With a little bit a preparation and a few tools, you will soon be cooking and warming up by an open fire on your next outdoor adventure.

Assuming there’s no fire ban in effect, and you’re following Leave No Trace principles where applicable, building a fire outdoors is not only a right of passage, it’s the only way to really put the icing on the camping cake.

Here are four popular types of fires to try building outdoors, whether you are trekking solo or teaching your child the ways of the world.

Log Cabin


The first type of fire I learned to build as a kid in Boy Scouts was a log cabin style fire. As with every fire you’ll build, start tiny, with your kindling (which you brought from home and is completely dry) in a little pile in the middle of your fire pit. Build up stick over stick of dry kindling in a small square around your kindling pile. Go ahead and build up some larger fuel logs in a log-cabin style around the fire-to-be as well.

The small fire you start will prime your larger wood as it grows. Be sure you’ve got enough kindling and tinder in the center to get burning and keep adding small stuff to it as it gets started until it starts to burn the outer structure of your cabin. Once this is roaring, you don’t have to worry so much about how you stack your fuel wood on the fire.

TeePee


The next most popular fire-building method, or maybe equally as popular as the log cabin, is the teepee style fire. When you look online, you’ll see most people using small teepee fires to light other configurations as well.

Build your little tinder pile, maybe even use a DIY or store-bought fire starter, and stack your kindling over it like a teepee. The heat and flames will rise from your starter pile and ignite the top of the teepee and eventually the whole thing will take off. The tip of the flame is often the hottest and heat rises, so you’ve got nature working for you here. Keep stacking larger and larger dry kindling in a teepee fashion until things are roaring.

Lean To


A variation of the teepee fire style, the lean to takes advantage of a large log for a wind block. By building the small starter fire down underneath the large log, your small leaning kindling also serves to pre-heat—it can even help dry out a larger piece of wood that will become your larger fire.

Stack some nice dry kindling in a leaning fashion over your tinder onto the larger log, and keep gently piling it on as it grows. Once your lean-to log is roaring, you’ve got a legit fire. A variation on the lean-to fire is sometimes called a hunter’s fire. You’ll have two nice larger logs forming a V instead of just one.

Use green wood for the four- to eight-inch main logs so they don’t burn up quickly; use them to place pots and pans over the fire like a makeshift grill. This also gives a good wind block for getting your fire started.

Upside Down


Also sometimes called an inverse fire, the upside down fire somewhat goes against tradition. If most of the fallen wood you find is wet, this is the kind of fire you need to go for, but in my experience works best with dry wood, obviously. Start with a log cabin, but don’t worry so much about stacking your small kindling first. Go ahead and stack some larger logs to begin the construction of your cabin, and concentrically stack smaller sticks, kindling and logs inside of it, building it up a foot or so.

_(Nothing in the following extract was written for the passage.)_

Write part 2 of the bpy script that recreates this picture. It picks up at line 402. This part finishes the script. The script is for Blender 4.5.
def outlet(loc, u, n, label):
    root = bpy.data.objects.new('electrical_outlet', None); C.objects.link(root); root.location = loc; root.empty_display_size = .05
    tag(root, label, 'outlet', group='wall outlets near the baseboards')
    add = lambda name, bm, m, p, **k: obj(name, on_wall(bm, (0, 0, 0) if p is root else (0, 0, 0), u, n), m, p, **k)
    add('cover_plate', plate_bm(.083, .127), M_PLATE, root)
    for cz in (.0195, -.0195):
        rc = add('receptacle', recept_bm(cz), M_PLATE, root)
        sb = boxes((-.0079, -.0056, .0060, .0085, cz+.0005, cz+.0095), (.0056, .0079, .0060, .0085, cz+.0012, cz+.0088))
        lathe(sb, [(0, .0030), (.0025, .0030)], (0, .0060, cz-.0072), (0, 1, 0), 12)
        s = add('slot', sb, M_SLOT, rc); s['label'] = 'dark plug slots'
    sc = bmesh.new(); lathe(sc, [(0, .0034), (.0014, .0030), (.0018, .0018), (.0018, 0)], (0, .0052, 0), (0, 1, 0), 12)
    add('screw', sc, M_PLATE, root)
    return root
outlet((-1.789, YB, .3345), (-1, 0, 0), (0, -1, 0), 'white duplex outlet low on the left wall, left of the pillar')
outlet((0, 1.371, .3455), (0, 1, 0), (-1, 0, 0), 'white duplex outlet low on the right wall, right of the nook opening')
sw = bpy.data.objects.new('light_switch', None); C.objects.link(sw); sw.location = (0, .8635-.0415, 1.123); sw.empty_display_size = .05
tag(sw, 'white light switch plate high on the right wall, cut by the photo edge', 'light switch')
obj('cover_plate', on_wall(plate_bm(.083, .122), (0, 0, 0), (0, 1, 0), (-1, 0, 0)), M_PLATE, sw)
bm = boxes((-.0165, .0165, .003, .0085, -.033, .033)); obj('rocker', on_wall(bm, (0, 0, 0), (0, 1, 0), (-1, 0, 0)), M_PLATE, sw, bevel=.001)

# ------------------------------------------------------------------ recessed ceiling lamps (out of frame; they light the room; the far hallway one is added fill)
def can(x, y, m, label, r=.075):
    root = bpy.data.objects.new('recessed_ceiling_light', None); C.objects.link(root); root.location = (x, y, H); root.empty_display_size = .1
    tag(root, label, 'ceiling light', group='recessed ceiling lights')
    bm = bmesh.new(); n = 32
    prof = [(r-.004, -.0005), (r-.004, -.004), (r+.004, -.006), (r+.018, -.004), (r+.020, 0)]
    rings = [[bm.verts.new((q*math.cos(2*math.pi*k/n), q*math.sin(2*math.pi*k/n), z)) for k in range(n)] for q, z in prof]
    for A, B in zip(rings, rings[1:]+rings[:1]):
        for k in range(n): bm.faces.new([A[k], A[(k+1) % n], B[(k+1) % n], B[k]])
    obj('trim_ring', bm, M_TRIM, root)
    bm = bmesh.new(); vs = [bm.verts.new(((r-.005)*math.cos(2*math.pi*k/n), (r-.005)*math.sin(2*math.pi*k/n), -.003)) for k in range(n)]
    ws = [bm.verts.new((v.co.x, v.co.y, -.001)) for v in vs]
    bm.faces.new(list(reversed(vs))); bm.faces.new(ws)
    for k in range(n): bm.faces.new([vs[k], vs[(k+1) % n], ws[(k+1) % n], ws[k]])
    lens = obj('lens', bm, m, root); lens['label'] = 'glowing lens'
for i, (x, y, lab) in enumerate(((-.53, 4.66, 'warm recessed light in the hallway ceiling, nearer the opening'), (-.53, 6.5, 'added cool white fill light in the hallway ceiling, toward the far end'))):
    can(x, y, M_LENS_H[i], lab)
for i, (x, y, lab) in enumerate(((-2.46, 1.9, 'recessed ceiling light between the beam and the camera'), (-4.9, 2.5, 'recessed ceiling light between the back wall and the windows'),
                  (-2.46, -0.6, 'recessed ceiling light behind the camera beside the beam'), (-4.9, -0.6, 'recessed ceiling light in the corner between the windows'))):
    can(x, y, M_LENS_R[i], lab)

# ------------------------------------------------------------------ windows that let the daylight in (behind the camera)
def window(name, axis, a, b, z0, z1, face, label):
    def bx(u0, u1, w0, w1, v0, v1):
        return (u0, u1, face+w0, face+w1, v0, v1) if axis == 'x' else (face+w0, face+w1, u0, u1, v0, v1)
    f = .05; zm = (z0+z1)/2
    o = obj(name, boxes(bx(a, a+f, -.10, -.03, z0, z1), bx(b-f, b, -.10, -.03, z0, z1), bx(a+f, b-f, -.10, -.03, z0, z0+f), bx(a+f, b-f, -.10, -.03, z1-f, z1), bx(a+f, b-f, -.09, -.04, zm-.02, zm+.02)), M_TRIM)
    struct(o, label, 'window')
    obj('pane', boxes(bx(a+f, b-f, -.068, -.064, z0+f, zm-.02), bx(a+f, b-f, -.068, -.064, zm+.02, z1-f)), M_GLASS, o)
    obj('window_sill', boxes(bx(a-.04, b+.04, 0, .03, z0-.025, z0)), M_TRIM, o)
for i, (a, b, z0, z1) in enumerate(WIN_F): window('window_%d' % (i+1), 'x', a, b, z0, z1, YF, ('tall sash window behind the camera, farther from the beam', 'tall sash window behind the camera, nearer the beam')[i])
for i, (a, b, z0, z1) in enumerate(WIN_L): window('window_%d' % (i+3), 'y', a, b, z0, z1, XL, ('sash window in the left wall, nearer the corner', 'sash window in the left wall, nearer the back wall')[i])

Inside this nest you can pile in some small dry kindling and on top of that, your tinder and fire starters. It will burn downwards and gravity will help your larger logs underneath catch fire. This produces nice coals in a wind-protected fire.

To get your fire started, the hardcore among you will want to try a spark from the 19-tool Leatherman Signal. Always keep a lighter in your first aid kit or emergency preparedness kit.